The Art of Gossip and Customer Experience

We have all come to know and learn that the word gossip is a bad word, a lesson instilled in us by the time we were able to speak. Companies shun upon employees who gossip around the water cooler and deem those who do as misfits. But according to Robin Dunbar an evolutionary anthropologist, gossiping can actually act as a form of bonding among society. It got me thinking, what’s the distinctive component that makes for part of an unforgettable customer experience.

When I reflected back on some of the most interesting experiences I had as a customer myself, were when the sales people participated in some form of gossip. On my recent trip to a well-known national pet store chain, I found myself in a long half-hour conversation with one of their managers we’ll call him ‘Martin’. The more Martin and I spoke the longer I wanted to stay in the store. My intention was to bring my fur baby (dog-child) into the store, let him sniff around, play with toys I won’t buy, swat at the big dogs coming in and leave.

Usually, I’m not the one for chit chat, especially since I don’t watch the news or follow any kind of celebrity updates. Martin and I actually didn’t talk about any of that. Our conversation was spent on talking about pets, good food for pets, holiday pet toys that were going on sale and the company’s new owners. In that moment he became a viable expert in pet products.

The conversation went something like this:

Me: What is going on that you guys are already putting out Halloween pet toys?

Martin: We always sell out of holiday stuff the week of the holiday so this year the company wanted to get the ball rolling earlier.

Me: But July is kinda early? No?

Martin: I’m going to tell you something not a lot of people know. The company was newly acquired by a Canadian company and they have an aggressive marketing plan now. We are looking to make as many sales as possible before we have to discount all the products the week of Halloween. 

Me: So what else are they changing in the future?

Martin: They are looking to discontinue the sale of certain dog food brands and possibly raising the prices as well.

Me: Really?

Martin: I see you are buying brand ABC for your pet, don’t worry we aren’t looking to stop selling your brand.

Notice how Martin gives me new information which I never knew about, then gives me updates on what the company is doing. He not only shows that he is engaged in our conversation, listens to what I have to say but has now positioned himself as the expert in the product(s) he is selling.

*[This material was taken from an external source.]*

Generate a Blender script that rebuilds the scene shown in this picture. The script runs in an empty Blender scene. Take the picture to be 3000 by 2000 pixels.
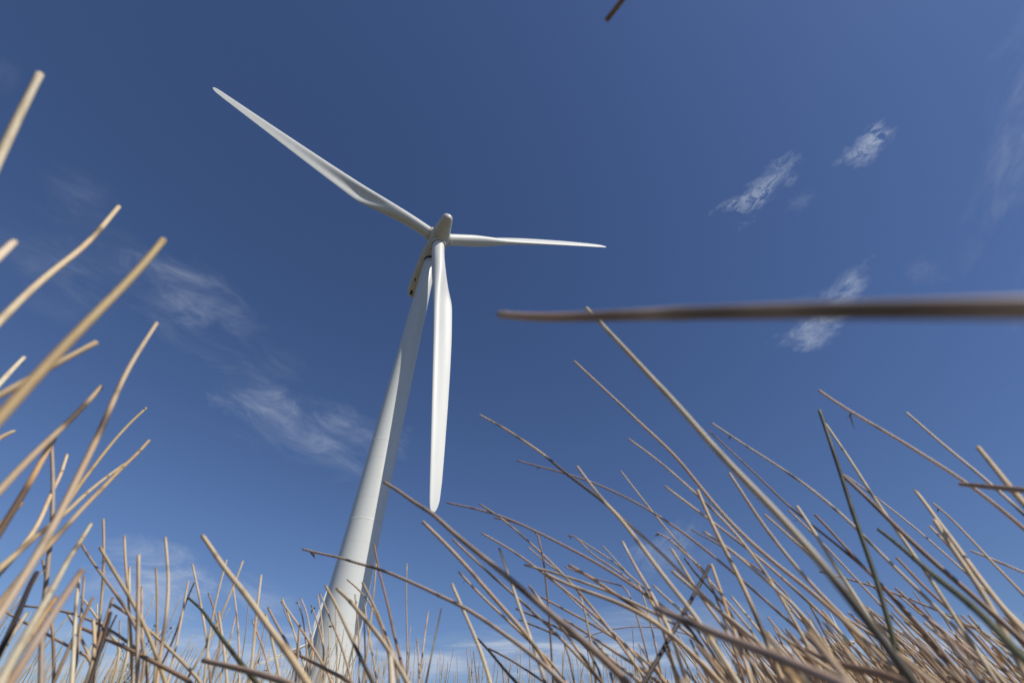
import bpy, bmesh, math, random
import numpy as np
from mathutils import Vector, Matrix
random.seed(7); rng = np.random.default_rng(11)
R = math.radians
scene = bpy.context.scene
col = scene.collection

# ------------------------------------------------------------------ camera
F = 3000 * 16.0 / 36.0                       # focal length in photo pixels
PITCH, ROLL, CAMZ = 0.757439, 0.037166, 0.25
fw = Vector((0, math.cos(PITCH), math.sin(PITCH)))
u0 = Vector((0, -math.sin(PITCH), math.cos(PITCH)))
rt = Vector((1, 0, 0)) * math.cos(ROLL) + u0 * math.sin(ROLL)
up = Vector((1, 0, 0)) * -math.sin(ROLL) + u0 * math.cos(ROLL)
CAM = Vector((0, 0, CAMZ))
cd = bpy.data.cameras.new("camera"); cam = bpy.data.objects.new("camera", cd); col.objects.link(cam)
M = Matrix((rt, up, -fw)).transposed().to_4x4(); M.translation = CAM
cam.matrix_world = M
cd.lens = 16.0; cd.sensor_width = 36.0; cd.clip_start = 0.02; cd.clip_end = 60000
cd.dof.use_dof = True; cd.dof.focus_distance = 4.5; cd.dof.aperture_fstop = 3.2
scene.camera = cam

def ray(x, y):
    return fw + rt * ((x - 1500) / F) - up * ((y - 1000) / F)   # depth 1 along the optical axis
def proj(P):
    q = Vector(P) - CAM; d = q.dot(fw)
    if d < 1e-4: return None
    return (1500 + F * q.dot(rt) / d, 1000 - F * q.dot(up) / d)

# ------------------------------------------------------------------ light
SUN_AZ, SUN_EL = R(51), R(50)                # azimuth from -Y (behind the camera) towards +X
S = Vector((math.sin(SUN_AZ) * math.cos(SUN_EL), -math.cos(SUN_AZ) * math.cos(SUN_EL), math.sin(SUN_EL)))
sd = bpy.data.lights.new("sun", 'SUN'); sun = bpy.data.objects.new("sun", sd); col.objects.link(sun)
sd.energy = 4.0; sd.angle = R(0.5); sd.color = (1.0, 0.94, 0.84)
sun.rotation_euler = S.to_track_quat('Z', 'Y').to_euler()

world = bpy.data.worlds.new("World"); scene.world = world; world.use_nodes = True
nt = world.node_tree; N = nt.nodes; LK = nt.links; N.clear()
sky = N.new('ShaderNodeTexSky'); sky.sky_type = 'NISHITA'; sky.sun_disc = False
sky.sun_elevation = SUN_EL
sky.sun_rotation = math.atan2(S.x, S.y)
sky.altitude = 100; sky.air_density = 1.0; sky.dust_density = 0.4; sky.ozone_density = 2.2
bg = N.new('ShaderNodeBackground'); out = N.new('ShaderNodeOutputWorld'); LK.new(bg.outputs[0], out.inputs[0])
bg.inputs['Strength'].default_value = 0.0635
tc = N.new('ShaderNodeTexCoord')
def mth(op, a, b=None, c=None, clamp=False):
    n = N.new('ShaderNodeMath'); n.operation = op; n.use_clamp = clamp
    for i, v in enumerate((a, b, c)):
        if v is None: continue
        if isinstance(v, (int, float)): n.inputs[i].default_value = v
        else: LK.new(v, n.inputs[i])
    return n.outputs[0]
# wisps of cirrus, each at its own direction in the sky:
# x, y (photo), half length, half width, angle (deg, ccw), strength, kind, noise scale
CLOUDS = [
 (2222, 572, 125, 44, 45, 0.62, 'ridge', 1.5), (2180, 600, 80, 34, 5, 0.45, 'ridge', 1.5), (2345, 590, 80, 28, 15, 0.13, 'ridge', 2.0),
 (2535, 445, 85, 58, 55, 0.6, 'ridge', 1.3), (2575, 410, 62, 40, 10, 0.4, 'ridge', 1.3),
 (2492, 835, 95, 58, 48, 0.55, 'soft', 1.6), (2425, 900, 90, 60, 20, 0.22, 'soft', 1.6),
 (2362, 985, 105, 55, 12, 0.72, 'soft', 1.6), (2700, 790, 70, 40, 10, 0.10, 'ridge', 1.5),
 (590, 905, 230, 125, -38, 0.26, 'streak', 1.6), (430, 800, 300, 90, -30, 0.10, 'streak', 1.6),
 (230, 560, 120, 80, -35, 0.12, 'streak', 1.5), (110, 760, 200, 90, -30, 0.09, 'streak', 1.5),
 (200, 880, 150, 90, -35, 0.10, 'streak', 1.5), (780, 1070, 110, 70, -10, 0.12, 'streak', 1.5),
 (940, 1270, 250, 110, -15, 0.36, 'streak', 1.9), (760, 1180, 120, 80, -20, 0.10, 'streak', 1.5),
 (430, 1700, 180, 130, -20, 0.85, 'streak', 1.5), (740, 1740, 130, 70, -20, 0.40, 'streak', 1.5),
 (500, 1780, 200, 100, 5, 0.22, 'streak', 1.5),
 (1960, 1590, 130, 60, 25, 0.30, 'soft', 1.7), (2000, 1660, 180, 90, 15, 0.10, 'soft', 1.7),
 (3000, 260, 330, 110, 80, 0.16, 'combed', 2.2), (2960, 560, 330, 90, 60, 0.16, 'combed', 2.2),
 (2980, 950, 260, 70, 75, 0.08, 'combed', 2.2), (10, 220, 60, 50, 30, 0.05, 'soft', 1.5),
 (500, 1950, 800, 130, 2, 0.9, 'bank', 0.9), (1150, 1930, 600, 90, 3, 0.5, 'bank', 1.0),
 (2700, 1970, 600, 140, 4, 2.2, 'bank', 0.8), (2950, 1870, 130, 80, 0, 0.30, 'soft', 1.2),
 (1800, 1880, 500, 110, 5, 0.6, 'bank', 0.9), (1500, 2090, 2600, 230, 0, 1.8, 'bank', 0.35),
]
def frame_at(x, y, ang):
    d = ray(x, y).normalized(); e1 = rt * math.cos(R(ang)) + up * math.sin(R(ang))
    e1 = (e1 - d * e1.dot(d)).normalized()
    return Matrix((e1, d.cross(e1), d)).transposed()
def sky_noise(x, y, ang, scale, detail, rough, dist, seed):
    # noise over the sky directions, with its own grain direction and stretch
    mp = N.new('ShaderNodeMapping'); mp.vector_type = 'TEXTURE'
    mp.inputs['Rotation'].default_value = frame_at(x, y, ang).to_euler()
    mp.inputs['Scale'].default_value = tuple(1.0 / q for q in scale)
    LK.new(tc.outputs['Generated'], mp.inputs['Vector'])
    nz = N.new('ShaderNodeTexNoise'); nz.noise_dimensions = '3D'; nz.inputs['Scale'].default_value = 1.0
    nz.inputs['Detail'].default_value = detail; nz.inputs['Roughness'].default_value = rough; nz.inputs['Distortion'].default_value = dist
    ad = N.new('ShaderNodeVectorMath'); ad.operation = 'ADD'; ad.inputs[1].default_value = (seed, seed * 1.7, seed * 0.3)
    LK.new(mp.outputs[0], ad.inputs[0]); LK.new(ad.outputs[0], nz.inputs['Vector'])
    return nz.outputs['Fac']
nA = sky_noise(2350, 600, 40, (26, 46, 26), 8, 0.7, 0.7, 3.1)      # torn wisps
nB = sky_noise(2350, 900, 30, (12, 17, 12), 5, 0.62, 0.4, 9.3)         # their outlines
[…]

The other thing that Martin did very well was he made me feel like I was just let in on a secret when he tells me something that not many people know.

When I leave the store I end up buying another bag of dog food that I didn’t really need and the cashier said something interesting to me, “You know a lot of customers come in to look for Martin and when we tell them he’s not here the customers literally walk out the door.” It didn’t surprise me because I knew that any customer who spoke to Martin felt his confidence and appreciated his expertise.

The next time we want to create an unforgettable customer experience remember that a little bit of gossip can go a long way. When I say gossip, I don’t mean celebrity dramas or super-charged world news. In fact share with customers new information about your product, become the expert. Believe me, it’s worth it because this is the foundation for creating an irresistible customer experience.